REMINA
地獄星レミナ – Japon – 2005
Genre : Science-Fiction, Horreur
Dessinateur : Junji Ito
Scénariste : Junji Ito
Nombre de pages : 295 pages
Éditeur : Delcourt / Tonkam
Date de sortie : 30 août 2023
LE PITCH
Le professeur Oguro découvre une planète inconnue apparue soudainement par un trou de ver » et la baptise « Rémina » du prénom de sa fille unique. Sa trouvaille est applaudie partout dans le monde, et sa fille devient du jour au lendemain l’idole des foules… mais la planète Rémina avale les autres planètes les unes après les autres et menace maintenant notre globe !
La femme est une planète comme les autres
Nouvelle réédition d’un classique de Junji Ito chez Delcourt / Tonkam avec Remina, récit astronomique d’une planète errante qui s’apprête à dévorer la nôtre. Une apocalypse atypique dans la bibliographie de l’auteur, définitivement fataliste, aussi plus délirante que jamais comme une farce terriblement cruelle.

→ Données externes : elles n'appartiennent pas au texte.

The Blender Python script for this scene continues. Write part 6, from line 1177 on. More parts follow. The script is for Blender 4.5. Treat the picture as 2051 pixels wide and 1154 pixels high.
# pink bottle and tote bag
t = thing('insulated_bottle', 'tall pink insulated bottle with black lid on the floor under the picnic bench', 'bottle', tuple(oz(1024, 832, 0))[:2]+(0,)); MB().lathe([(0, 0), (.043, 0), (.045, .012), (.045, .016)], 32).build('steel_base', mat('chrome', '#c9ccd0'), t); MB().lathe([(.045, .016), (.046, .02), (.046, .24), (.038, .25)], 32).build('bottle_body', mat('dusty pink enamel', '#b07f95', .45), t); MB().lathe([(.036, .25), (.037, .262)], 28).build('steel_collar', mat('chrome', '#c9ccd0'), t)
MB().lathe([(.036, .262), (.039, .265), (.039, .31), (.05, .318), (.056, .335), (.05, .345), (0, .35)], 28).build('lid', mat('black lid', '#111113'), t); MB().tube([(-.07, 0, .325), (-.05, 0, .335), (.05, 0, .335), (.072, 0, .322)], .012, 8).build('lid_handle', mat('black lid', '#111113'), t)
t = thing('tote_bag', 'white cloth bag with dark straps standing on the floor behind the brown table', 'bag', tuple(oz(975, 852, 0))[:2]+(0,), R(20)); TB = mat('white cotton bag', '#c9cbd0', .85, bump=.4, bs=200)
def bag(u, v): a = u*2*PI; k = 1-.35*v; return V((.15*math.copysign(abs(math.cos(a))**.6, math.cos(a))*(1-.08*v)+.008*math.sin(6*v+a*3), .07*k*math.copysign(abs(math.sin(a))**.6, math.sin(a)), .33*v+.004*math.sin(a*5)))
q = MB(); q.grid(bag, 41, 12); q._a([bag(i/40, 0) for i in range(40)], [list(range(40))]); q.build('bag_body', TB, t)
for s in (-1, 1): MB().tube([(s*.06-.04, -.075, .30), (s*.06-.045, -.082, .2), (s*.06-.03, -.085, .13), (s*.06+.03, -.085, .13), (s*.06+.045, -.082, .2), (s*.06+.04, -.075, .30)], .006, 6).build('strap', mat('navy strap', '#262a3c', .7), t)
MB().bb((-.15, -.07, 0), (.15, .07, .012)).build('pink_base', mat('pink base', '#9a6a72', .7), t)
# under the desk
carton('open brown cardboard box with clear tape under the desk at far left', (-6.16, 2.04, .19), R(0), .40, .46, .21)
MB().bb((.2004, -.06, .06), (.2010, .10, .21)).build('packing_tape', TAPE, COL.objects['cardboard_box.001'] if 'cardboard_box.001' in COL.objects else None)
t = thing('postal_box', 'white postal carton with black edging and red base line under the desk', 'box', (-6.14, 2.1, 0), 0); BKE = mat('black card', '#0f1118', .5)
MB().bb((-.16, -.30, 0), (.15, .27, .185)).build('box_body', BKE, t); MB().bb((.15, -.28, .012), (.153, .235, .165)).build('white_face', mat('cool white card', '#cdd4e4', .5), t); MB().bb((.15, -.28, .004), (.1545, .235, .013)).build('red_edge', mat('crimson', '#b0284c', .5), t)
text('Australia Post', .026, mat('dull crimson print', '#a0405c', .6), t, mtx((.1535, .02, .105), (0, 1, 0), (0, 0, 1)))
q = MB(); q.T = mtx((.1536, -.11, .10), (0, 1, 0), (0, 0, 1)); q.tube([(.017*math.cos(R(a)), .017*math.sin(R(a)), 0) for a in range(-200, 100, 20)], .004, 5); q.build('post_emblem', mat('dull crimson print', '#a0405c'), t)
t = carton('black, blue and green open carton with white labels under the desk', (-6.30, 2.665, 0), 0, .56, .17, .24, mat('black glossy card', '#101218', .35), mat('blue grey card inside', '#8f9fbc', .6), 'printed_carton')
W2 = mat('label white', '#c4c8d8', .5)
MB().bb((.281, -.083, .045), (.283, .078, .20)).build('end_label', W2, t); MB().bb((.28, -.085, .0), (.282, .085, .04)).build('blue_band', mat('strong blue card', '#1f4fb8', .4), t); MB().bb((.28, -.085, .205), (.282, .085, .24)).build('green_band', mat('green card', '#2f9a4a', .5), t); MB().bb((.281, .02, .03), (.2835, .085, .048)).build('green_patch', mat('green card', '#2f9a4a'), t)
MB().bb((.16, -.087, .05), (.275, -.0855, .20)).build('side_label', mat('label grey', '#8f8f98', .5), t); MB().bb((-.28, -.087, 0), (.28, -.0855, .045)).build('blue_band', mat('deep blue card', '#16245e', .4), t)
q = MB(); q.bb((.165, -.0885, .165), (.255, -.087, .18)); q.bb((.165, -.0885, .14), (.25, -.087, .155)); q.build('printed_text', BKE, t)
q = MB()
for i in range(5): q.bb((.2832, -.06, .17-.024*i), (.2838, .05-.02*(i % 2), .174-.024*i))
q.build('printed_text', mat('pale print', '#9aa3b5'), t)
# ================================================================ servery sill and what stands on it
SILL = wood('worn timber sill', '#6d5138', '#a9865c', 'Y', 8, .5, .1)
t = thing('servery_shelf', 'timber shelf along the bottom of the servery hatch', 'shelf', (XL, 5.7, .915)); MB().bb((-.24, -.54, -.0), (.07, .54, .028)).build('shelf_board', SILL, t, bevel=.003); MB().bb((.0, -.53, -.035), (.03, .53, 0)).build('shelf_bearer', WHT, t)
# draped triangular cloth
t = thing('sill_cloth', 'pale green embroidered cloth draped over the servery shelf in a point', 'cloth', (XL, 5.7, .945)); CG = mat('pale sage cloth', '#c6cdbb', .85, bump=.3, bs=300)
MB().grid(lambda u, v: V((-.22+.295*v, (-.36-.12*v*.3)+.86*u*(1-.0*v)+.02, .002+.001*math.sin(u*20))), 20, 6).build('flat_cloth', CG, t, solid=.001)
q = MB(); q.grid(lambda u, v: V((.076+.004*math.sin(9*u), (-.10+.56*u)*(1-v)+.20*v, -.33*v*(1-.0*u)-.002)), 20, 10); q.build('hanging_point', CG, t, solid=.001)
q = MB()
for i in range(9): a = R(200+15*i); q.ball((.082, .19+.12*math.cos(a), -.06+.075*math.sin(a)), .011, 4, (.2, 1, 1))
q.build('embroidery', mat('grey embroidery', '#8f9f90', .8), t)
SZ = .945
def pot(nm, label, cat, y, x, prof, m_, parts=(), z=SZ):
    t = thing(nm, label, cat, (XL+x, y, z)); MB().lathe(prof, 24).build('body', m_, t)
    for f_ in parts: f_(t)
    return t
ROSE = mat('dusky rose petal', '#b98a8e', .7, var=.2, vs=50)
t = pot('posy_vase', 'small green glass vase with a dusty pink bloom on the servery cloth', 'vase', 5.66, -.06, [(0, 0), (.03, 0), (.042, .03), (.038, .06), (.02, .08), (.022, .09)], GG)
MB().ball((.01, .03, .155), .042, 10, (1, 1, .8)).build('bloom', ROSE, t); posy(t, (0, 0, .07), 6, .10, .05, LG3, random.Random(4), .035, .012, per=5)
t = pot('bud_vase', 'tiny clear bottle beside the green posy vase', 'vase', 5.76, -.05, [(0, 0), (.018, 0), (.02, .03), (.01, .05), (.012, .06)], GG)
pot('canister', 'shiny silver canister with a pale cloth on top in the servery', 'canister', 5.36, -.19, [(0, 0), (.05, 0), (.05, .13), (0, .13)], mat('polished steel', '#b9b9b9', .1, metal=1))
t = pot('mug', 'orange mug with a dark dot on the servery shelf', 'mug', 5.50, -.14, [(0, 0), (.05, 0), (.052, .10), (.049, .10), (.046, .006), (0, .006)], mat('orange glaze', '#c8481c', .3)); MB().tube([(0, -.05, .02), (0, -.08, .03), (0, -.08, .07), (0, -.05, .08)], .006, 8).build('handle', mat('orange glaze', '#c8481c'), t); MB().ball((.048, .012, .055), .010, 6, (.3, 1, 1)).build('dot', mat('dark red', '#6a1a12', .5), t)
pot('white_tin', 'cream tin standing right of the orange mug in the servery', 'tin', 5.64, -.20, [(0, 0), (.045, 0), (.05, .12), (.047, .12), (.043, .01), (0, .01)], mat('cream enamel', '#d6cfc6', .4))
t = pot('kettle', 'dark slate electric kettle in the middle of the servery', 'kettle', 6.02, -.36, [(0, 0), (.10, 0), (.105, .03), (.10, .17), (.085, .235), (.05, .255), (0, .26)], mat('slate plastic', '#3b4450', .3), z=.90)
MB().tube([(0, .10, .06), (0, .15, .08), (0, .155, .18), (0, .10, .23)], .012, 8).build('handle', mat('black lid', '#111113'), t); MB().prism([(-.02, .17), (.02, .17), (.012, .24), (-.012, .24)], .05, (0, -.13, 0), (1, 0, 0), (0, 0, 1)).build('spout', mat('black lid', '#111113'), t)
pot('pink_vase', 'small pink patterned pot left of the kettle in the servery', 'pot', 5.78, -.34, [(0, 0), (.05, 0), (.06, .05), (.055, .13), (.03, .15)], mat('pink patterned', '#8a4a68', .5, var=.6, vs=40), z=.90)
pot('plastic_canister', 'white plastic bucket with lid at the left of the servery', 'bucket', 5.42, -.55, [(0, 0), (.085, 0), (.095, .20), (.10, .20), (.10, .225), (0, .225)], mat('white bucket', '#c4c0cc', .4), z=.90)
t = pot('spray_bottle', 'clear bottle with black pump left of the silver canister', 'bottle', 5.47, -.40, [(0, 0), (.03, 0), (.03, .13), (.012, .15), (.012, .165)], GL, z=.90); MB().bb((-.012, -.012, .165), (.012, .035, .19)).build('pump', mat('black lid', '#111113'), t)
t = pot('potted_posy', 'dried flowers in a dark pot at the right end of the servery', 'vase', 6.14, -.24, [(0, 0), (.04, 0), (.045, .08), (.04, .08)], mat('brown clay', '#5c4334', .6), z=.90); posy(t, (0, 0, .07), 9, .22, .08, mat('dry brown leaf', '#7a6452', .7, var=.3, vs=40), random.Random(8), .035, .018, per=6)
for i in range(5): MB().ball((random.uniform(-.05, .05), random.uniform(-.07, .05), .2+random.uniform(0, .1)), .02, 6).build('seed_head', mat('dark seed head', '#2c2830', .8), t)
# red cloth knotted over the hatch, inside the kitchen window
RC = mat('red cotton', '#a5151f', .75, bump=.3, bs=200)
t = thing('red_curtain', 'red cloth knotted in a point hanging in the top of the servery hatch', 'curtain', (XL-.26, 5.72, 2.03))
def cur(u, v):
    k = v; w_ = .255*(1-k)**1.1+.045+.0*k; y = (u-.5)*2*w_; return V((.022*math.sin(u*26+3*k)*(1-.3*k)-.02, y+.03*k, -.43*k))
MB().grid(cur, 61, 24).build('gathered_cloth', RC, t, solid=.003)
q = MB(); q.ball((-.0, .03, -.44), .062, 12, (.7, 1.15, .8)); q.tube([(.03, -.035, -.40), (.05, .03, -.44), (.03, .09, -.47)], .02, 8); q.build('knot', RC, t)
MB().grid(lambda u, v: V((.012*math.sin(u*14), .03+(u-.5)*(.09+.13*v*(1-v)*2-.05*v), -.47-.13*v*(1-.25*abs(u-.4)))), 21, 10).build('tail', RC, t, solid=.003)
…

Tels les premières pages d’un célèbre album de Tintin, des scientifiques découvrent un astre inconnu, une nouvelle planète. Si tout d’abord celle-ci est célébrée comme une grande découverte scientifique et entraine une certaine fascination de la part des terrien (faisant même de la fille éponyme du scientifique la star du moment), son rapprochement progressif de la terre et sa faculté à détruire une à une les planètes de notre système solaire inquiètent au plus au point. Se déroulant dans un futur relativement naïf (on pense même à Tezuka), Remina met constamment en opposition deux menaces aux échelles diamétralement opposées. D’un coté donc ce fameux globe gigantesque qui va se révéler posséder des sortes d’yeux et même une langue tentaculaire, et de l’autre des foules humaines terrifiées retombant en quelques pages dans leurs pires travers et une recherche nécessaire d’un bouc émissaire. Ce sera Remina (la jeune fille) et son père, que la masse menée par des gourous encagoulés voudront offrir en sacrifice à ce dieu courroucé venu de l’espace.
Folie sidérale
Ito étudie une nouvelle fois avec cruauté la nature humaine, ses actions toujours menées par la peur, l’auto-préservation, mais aussi des notions plus larges comme la hiérarchisation sociale (ici des milliardaires vont tenter de s’échapper à bord de leur fusée) et d’une certaine façon la versatilité des jeux médiatiques et de la popularité. Poursuivis à travers un monde qui tombe en ruine, battue, blessée, humiliée, crucifiée, la pauvre Remina se renferme alors dès lors derrière un regard non pas hagard et absent, mais doté d’une terrible résignation, un fatalisme sans appel devant la bestialité et la violence de ses concitoyens. Un jugement sans fard et une illustration sans détour de la folie des hommes (les visages sont comme toujours hantés), et pourtant Remina se révèle un manga horrifique presque plus light que d’habitude avec des morts et massacres le plus souvent hors champs, écrasés sous la grandiloquence de cette apocalypse planétaire. Surtout, le mangaka cultive plus que jamais son sens de l’absurde, du décalage baroque voir du grand n’importe quoi grotesque. L’apparence tout d’abord de la fameuse planète dévoreuse (on est loin du gigantisme cosmique d’un Lovecraft par exemple), mais aussi par les nombreuses péripéties qui attendent Remina, la fille, et ses alliés souvent temporaires, tombant sans cesse de charybde en scylla, pourchasséspar une foule grandissante et obnubilée qui comme dans un final de Benny Hill ne s’embarrassera même plus in fine de réagir aux transformations d’atmosphères et de pressions embarquant tout le monde dans les airs dans un joyeux ballet mortel.
Des visions sidérantes pour une rencontre d’un tout autre type qui teinte véritablement ce manga de tonalités et de couleurs très particulières dans l’univers de Junji Ito. Plus classique mais néanmoins intriguante et révélatrice des distanciations sociales existantes au Japon, la courte nouvelle « Des milliards de solitude » vient clore le présent volume. Un récit impeccablement maitrisé et parsemé de planches effrayantes (et pour les premières en couleur!) de corps cousus les uns avec les autres qui avaient déjà fait sensation dans le recueil Histoires courtes publié chez le même éditeur.